**Information shown:**
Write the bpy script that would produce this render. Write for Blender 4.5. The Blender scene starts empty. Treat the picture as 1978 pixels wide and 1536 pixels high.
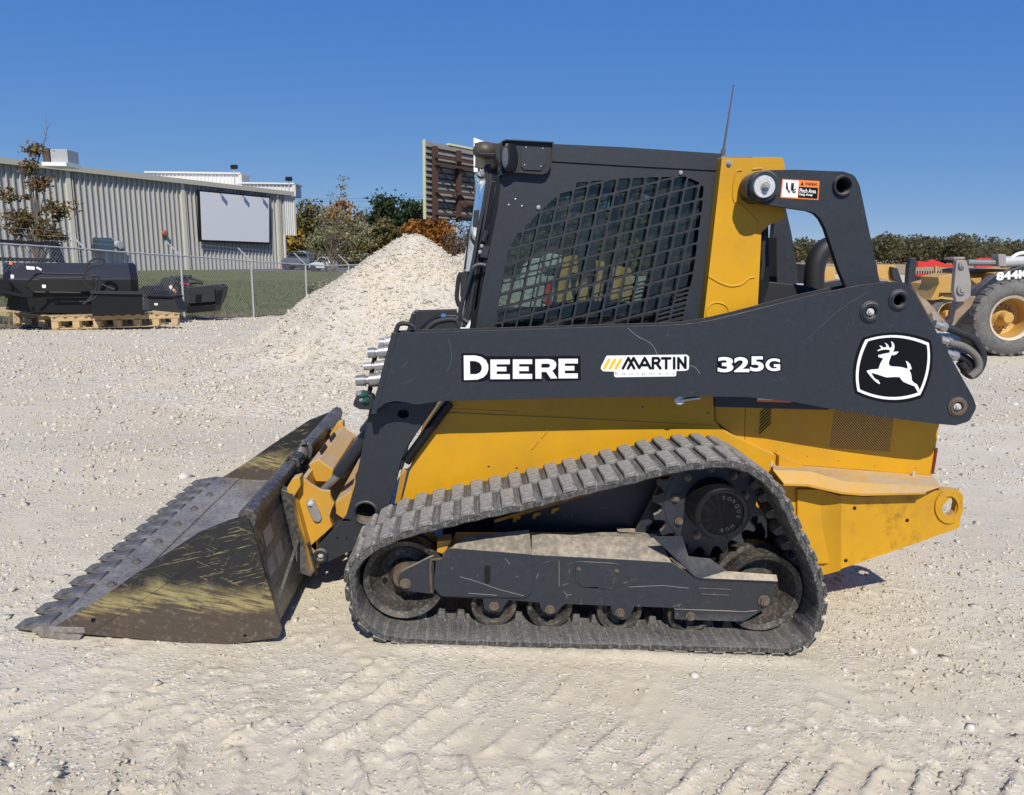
import bpy, bmesh, math, random
import numpy as np
from mathutils import Vector, Matrix
from mathutils.geometry import tessellate_polygon
random.seed(7); rng = np.random.default_rng(7)
R = math.radians
sc = bpy.context.scene
COL = sc.collection

# ------------------------------------------------------------------ camera
EYE = 1.6; FPX = 1420.0
PITCH, ROLL = R(11.0), R(0.8)
_f = Vector((0, math.cos(PITCH), -math.sin(PITCH)))
_r0 = Vector((1, 0, 0)); _u0 = _r0.cross(_f)
_r = _r0*math.cos(ROLL) + _u0*math.sin(ROLL)
_u = _u0*math.cos(ROLL) - _r0*math.sin(ROLL)
CAM = Vector((0, 0, EYE))
cd = bpy.data.cameras.new('camera'); cam = bpy.data.objects.new('camera', cd); COL.objects.link(cam)
cd.sensor_fit = 'HORIZONTAL'; cd.sensor_width = 36; cd.lens = FPX/1978*36
cd.clip_start = .05; cd.clip_end = 6000
m = Matrix.Identity(4)
for i in range(3):
    m[i][0] = _r[i]; m[i][1] = _u[i]; m[i][2] = -_f[i]; m[i][3] = CAM[i]
cam.matrix_world = m
sc.camera = cam

# ------------------------------------------------------------------ light
SUN_EL, SUN_AZ = R(46), R(173)      # azimuth of the sun seen from the camera: behind it, a little to the right
w = bpy.data.worlds.new('World'); sc.world = w; w.use_nodes = True
nt = w.node_tree; nt.nodes.clear()
sky = nt.nodes.new('ShaderNodeTexSky'); sky.sky_type = 'NISHITA'; sky.sun_disc = False
sky.sun_elevation = SUN_EL; sky.sun_rotation = SUN_AZ
sky.altitude = 0; sky.air_density = 0.4; sky.dust_density = 0.0; sky.ozone_density = 6.0
bg = nt.nodes.new('ShaderNodeBackground'); bg.inputs['Strength'].default_value = 0.076
wo = nt.nodes.new('ShaderNodeOutputWorld')
# the photograph's own tone: each channel of the sky eased by a power curve
_sp = nt.nodes.new('ShaderNodeSeparateColor'); _cb = nt.nodes.new('ShaderNodeCombineColor'); nt.links.new(sky.outputs[0], _sp.inputs[0])
for _i, (_a, _g) in enumerate(((.93, .84), (.69, .50), (.72, .115))):
    _m1 = nt.nodes.new('ShaderNodeMath'); _m1.operation = 'MULTIPLY'; _m1.inputs[1].default_value = .08; nt.links.new(_sp.outputs[_i], _m1.inputs[0])
    _m2 = nt.nodes.new('ShaderNodeMath'); _m2.operation = 'POWER'; _m2.inputs[1].default_value = _g; nt.links.new(_m1.outputs[0], _m2.inputs[0])
    _m3 = nt.nodes.new('ShaderNodeMath'); _m3.operation = 'MULTIPLY'; _m3.inputs[1].default_value = _a/.08; nt.links.new(_m2.outputs[0], _m3.inputs[0])
    nt.links.new(_m3.outputs[0], _cb.inputs[_i])
nt.links.new(_cb.outputs[0], bg.inputs['Color']); nt.links.new(bg.outputs[0], wo.inputs['Surface'])
ld = bpy.data.lights.new('sun', 'SUN'); ld.energy = 5.0; ld.angle = R(.53); ld.color = (1, .94, .82)
sun = bpy.data.objects.new('sun', ld); COL.objects.link(sun)
sd = Vector((math.sin(SUN_AZ)*math.cos(SUN_EL), math.cos(SUN_AZ)*math.cos(SUN_EL), math.sin(SUN_EL)))
sun.rotation_euler = sd.to_track_quat('Z', 'Y').to_euler(); sun.location = sd*30
sc.view_settings.view_transform = 'Standard'; sc.view_settings.look = 'None'
sc.view_settings.exposure = 0.0; sc.view_settings.gamma = 1; sc.view_settings.use_curve_mapping = False

# ------------------------------------------------------------------ survey: how a sight line meets the planes of the place
def ray(x, y): return _f + _r*((x-989)/FPX) + _u*((768-y)/FPX)
def on_ground(x, y, z=0.0):
    d = ray(x, y); return CAM + d*((z-EYE)/d.z)
def at_y(x, y, Y):
    d = ray(x, y); return CAM + d*(Y/d.y)
class Plane:
    """vertical plane through a point, direction along it in plan"""
    def __init__(s, p, d):
        s.p = Vector(p); s.d = Vector((d[0], d[1], 0)).normalized(); s.n = Vector((s.d.y, -s.d.x, 0))
    def hit(s, x, y, off=0.0):
        d = ray(x, y); q = s.p + s.n*off
        return CAM + d*((q-CAM).dot(s.n)/d.dot(s.n))
YAW = R(3.2)
ORG = on_ground(1130, 1260)
U = Vector((math.cos(YAW), math.sin(YAW), 0)); V = Vector((-math.sin(YAW), math.cos(YAW), 0))
def L(x, y, v):
    """machine frame: u to the rear, v across, z up"""
    d = ray(x, y); t = (v-(CAM-ORG).dot(V))/d.dot(V); p = CAM+d*t-ORG
    return (p.dot(U), p.z)
def Lp(pts, v): return [L(x, y, v) for x, y in pts]
def pxr(px, y, v, x=1200):
    a = L(x, y, v); b = L(x+px, y, v); return abs(b[0]-a[0])

# ------------------------------------------------------------------ noise in numpy
def _hash(ix, iy, s):
    h = (ix.astype(np.int64)*374761393 + iy.astype(np.int64)*668265263 + s*1442695041) & 0x7fffffff
    h = ((h ^ (h >> 13))*1274126177) & 0x7fffffff
    return ((h ^ (h >> 16)) & 0xffff)/65535.0
def vnoise(x, y, s=0):
    ix = np.floor(x); iy = np.floor(y); fx = x-ix; fy = y-iy
    fx = fx*fx*(3-2*fx); fy = fy*fy*(3-2*fy)
    a = _hash(ix, iy, s); b = _hash(ix+1, iy, s); c = _hash(ix, iy+1, s); d = _hash(ix+1, iy+1, s)
    return (a*(1-fx)+b*fx)*(1-fy)+(c*(1-fx)+d*fx)*fy
def fbm(x, y, o=4, s=0):
    t = 0; a = .5
    for i in range(o):
        t = t+a*(vnoise(x, y, s+i*17)-.5); x = x*2.03+3.1; y = y*2.03-1.7; a *= .5
    return t
def smooth(e0, e1, x):
    t = np.clip((x-e0)/(e1-e0), 0, 1); return t*t*(3-2*t)

# ------------------------------------------------------------------ materials
def new_mat(name):
    m_ = bpy.data.materials.new(name); m_.use_nodes = True; n = m_.node_tree; n.nodes.clear()
    out = n.nodes.new('ShaderNodeOutputMaterial'); p = n.nodes.new('ShaderNodeBsdfPrincipled')
    n.links.new(p.outputs[0], out.inputs[0]); return m_, n, p, out
def N(n, t, **kw):
    x = n.nodes.new(t)
    for k, v in kw.items():
        if k in x.inputs: x.inputs[k].default_value = v
        else: setattr(x, k, v)
    return x
def coords(n, scale=(1, 1, 1), rot=(0, 0, 0)):
    tc = n.nodes.new('ShaderNodeTexCoord'); mp = n.nodes.new('ShaderNodeMapping'); src = tc.outputs['Object']
    if tuple(rot) != (0, 0, 0):      # turn first, then stretch, so that strokes run at an angle
        m0 = n.nodes.new('ShaderNodeMapping'); m0.inputs['Rotation'].default_value = rot; n.links.new(src, m0.inputs[0]); src = m0.outputs[0]
    mp.inputs['Scale'].default_value = scale
    n.links.new(src, mp.inputs[0]); return mp.outputs[0]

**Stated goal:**
Write out the material above once more, exactly as it reads, with no pictures.

**Output:**
Write the bpy script that would produce this render. Write for Blender 4.5. The Blender scene starts empty. Treat the picture as 1978 pixels wide and 1536 pixels high.
import bpy, bmesh, math, random
import numpy as np
from mathutils import Vector, Matrix
from mathutils.geometry import tessellate_polygon
random.seed(7); rng = np.random.default_rng(7)
R = math.radians
sc = bpy.context.scene
COL = sc.collection

# ------------------------------------------------------------------ camera
EYE = 1.6; FPX = 1420.0
PITCH, ROLL = R(11.0), R(0.8)
_f = Vector((0, math.cos(PITCH), -math.sin(PITCH)))
_r0 = Vector((1, 0, 0)); _u0 = _r0.cross(_f)
_r = _r0*math.cos(ROLL) + _u0*math.sin(ROLL)
_u = _u0*math.cos(ROLL) - _r0*math.sin(ROLL)
CAM = Vector((0, 0, EYE))
cd = bpy.data.cameras.new('camera'); cam = bpy.data.objects.new('camera', cd); COL.objects.link(cam)
cd.sensor_fit = 'HORIZONTAL'; cd.sensor_width = 36; cd.lens = FPX/1978*36
cd.clip_start = .05; cd.clip_end = 6000
m = Matrix.Identity(4)
for i in range(3):
    m[i][0] = _r[i]; m[i][1] = _u[i]; m[i][2] = -_f[i]; m[i][3] = CAM[i]
cam.matrix_world = m
sc.camera = cam

# ------------------------------------------------------------------ light
SUN_EL, SUN_AZ = R(46), R(173)      # azimuth of the sun seen from the camera: behind it, a little to the right
w = bpy.data.worlds.new('World'); sc.world = w; w.use_nodes = True
nt = w.node_tree; nt.nodes.clear()
sky = nt.nodes.new('ShaderNodeTexSky'); sky.sky_type = 'NISHITA'; sky.sun_disc = False
sky.sun_elevation = SUN_EL; sky.sun_rotation = SUN_AZ
sky.altitude = 0; sky.air_density = 0.4; sky.dust_density = 0.0; sky.ozone_density = 6.0
bg = nt.nodes.new('ShaderNodeBackground'); bg.inputs['Strength'].default_value = 0.076
wo = nt.nodes.new('ShaderNodeOutputWorld')
# the photograph's own tone: each channel of the sky eased by a power curve
_sp = nt.nodes.new('ShaderNodeSeparateColor'); _cb = nt.nodes.new('ShaderNodeCombineColor'); nt.links.new(sky.outputs[0], _sp.inputs[0])
for _i, (_a, _g) in enumerate(((.93, .84), (.69, .50), (.72, .115))):
    _m1 = nt.nodes.new('ShaderNodeMath'); _m1.operation = 'MULTIPLY'; _m1.inputs[1].default_value = .08; nt.links.new(_sp.outputs[_i], _m1.inputs[0])
    _m2 = nt.nodes.new('ShaderNodeMath'); _m2.operation = 'POWER'; _m2.inputs[1].default_value = _g; nt.links.new(_m1.outputs[0], _m2.inputs[0])
    _m3 = nt.nodes.new('ShaderNodeMath'); _m3.operation = 'MULTIPLY'; _m3.inputs[1].default_value = _a/.08; nt.links.new(_m2.outputs[0], _m3.inputs[0])
    nt.links.new(_m3.outputs[0], _cb.inputs[_i])
nt.links.new(_cb.outputs[0], bg.inputs['Color']); nt.links.new(bg.outputs[0], wo.inputs['Surface'])
ld = bpy.data.lights.new('sun', 'SUN'); ld.energy = 5.0; ld.angle = R(.53); ld.color = (1, .94, .82)
sun = bpy.data.objects.new('sun', ld); COL.objects.link(sun)
sd = Vector((math.sin(SUN_AZ)*math.cos(SUN_EL), math.cos(SUN_AZ)*math.cos(SUN_EL), math.sin(SUN_EL)))
sun.rotation_euler = sd.to_track_quat('Z', 'Y').to_euler(); sun.location = sd*30
sc.view_settings.view_transform = 'Standard'; sc.view_settings.look = 'None'
sc.view_settings.exposure = 0.0; sc.view_settings.gamma = 1; sc.view_settings.use_curve_mapping = False

# ------------------------------------------------------------------ survey: how a sight line meets the planes of the place
def ray(x, y): return _f + _r*((x-989)/FPX) + _u*((768-y)/FPX)
def on_ground(x, y, z=0.0):
    d = ray(x, y); return CAM + d*((z-EYE)/d.z)
def at_y(x, y, Y):
    d = ray(x, y); return CAM + d*(Y/d.y)
class Plane:
    """vertical plane through a point, direction along it in plan"""
    def __init__(s, p, d):
        s.p = Vector(p); s.d = Vector((d[0], d[1], 0)).normalized(); s.n = Vector((s.d.y, -s.d.x, 0))
    def hit(s, x, y, off=0.0):
        d = ray(x, y); q = s.p + s.n*off
        return CAM + d*((q-CAM).dot(s.n)/d.dot(s.n))
YAW = R(3.2)
ORG = on_ground(1130, 1260)
U = Vector((math.cos(YAW), math.sin(YAW), 0)); V = Vector((-math.sin(YAW), math.cos(YAW), 0))
def L(x, y, v):
    """machine frame: u to the rear, v across, z up"""
    d = ray(x, y); t = (v-(CAM-ORG).dot(V))/d.dot(V); p = CAM+d*t-ORG
    return (p.dot(U), p.z)
def Lp(pts, v): return [L(x, y, v) for x, y in pts]
def pxr(px, y, v, x=1200):
    a = L(x, y, v); b = L(x+px, y, v); return abs(b[0]-a[0])

# ------------------------------------------------------------------ noise in numpy
def _hash(ix, iy, s):
    h = (ix.astype(np.int64)*374761393 + iy.astype(np.int64)*668265263 + s*1442695041) & 0x7fffffff
    h = ((h ^ (h >> 13))*1274126177) & 0x7fffffff
    return ((h ^ (h >> 16)) & 0xffff)/65535.0
def vnoise(x, y, s=0):
    ix = np.floor(x); iy = np.floor(y); fx = x-ix; fy = y-iy
    fx = fx*fx*(3-2*fx); fy = fy*fy*(3-2*fy)
    a = _hash(ix, iy, s); b = _hash(ix+1, iy, s); c = _hash(ix, iy+1, s); d = _hash(ix+1, iy+1, s)
    return (a*(1-fx)+b*fx)*(1-fy)+(c*(1-fx)+d*fx)*fy
def fbm(x, y, o=4, s=0):
    t = 0; a = .5
    for i in range(o):
        t = t+a*(vnoise(x, y, s+i*17)-.5); x = x*2.03+3.1; y = y*2.03-1.7; a *= .5
    return t
def smooth(e0, e1, x):
    t = np.clip((x-e0)/(e1-e0), 0, 1); return t*t*(3-2*t)

# ------------------------------------------------------------------ materials
def new_mat(name):
    m_ = bpy.data.materials.new(name); m_.use_nodes = True; n = m_.node_tree; n.nodes.clear()
    out = n.nodes.new('ShaderNodeOutputMaterial'); p = n.nodes.new('ShaderNodeBsdfPrincipled')
    n.links.new(p.outputs[0], out.inputs[0]); return m_, n, p, out
def N(n, t, **kw):
    x = n.nodes.new(t)
    for k, v in kw.items():
        if k in x.inputs: x.inputs[k].default_value = v
        else: setattr(x, k, v)
    return x
def coords(n, scale=(1, 1, 1), rot=(0, 0, 0)):
    tc = n.nodes.new('ShaderNodeTexCoord'); mp = n.nodes.new('ShaderNodeMapping'); src = tc.outputs['Object']
    if tuple(rot) != (0, 0, 0):      # turn first, then stretch, so that strokes run at an angle
        m0 = n.nodes.new('ShaderNodeMapping'); m0.inputs['Rotation'].default_value = rot; n.links.new(src, m0.inputs[0]); src = m0.outputs[0]
    mp.inputs['Scale'].default_value = scale
    n.links.new(src, mp.inputs[0]); return mp.outputs[0]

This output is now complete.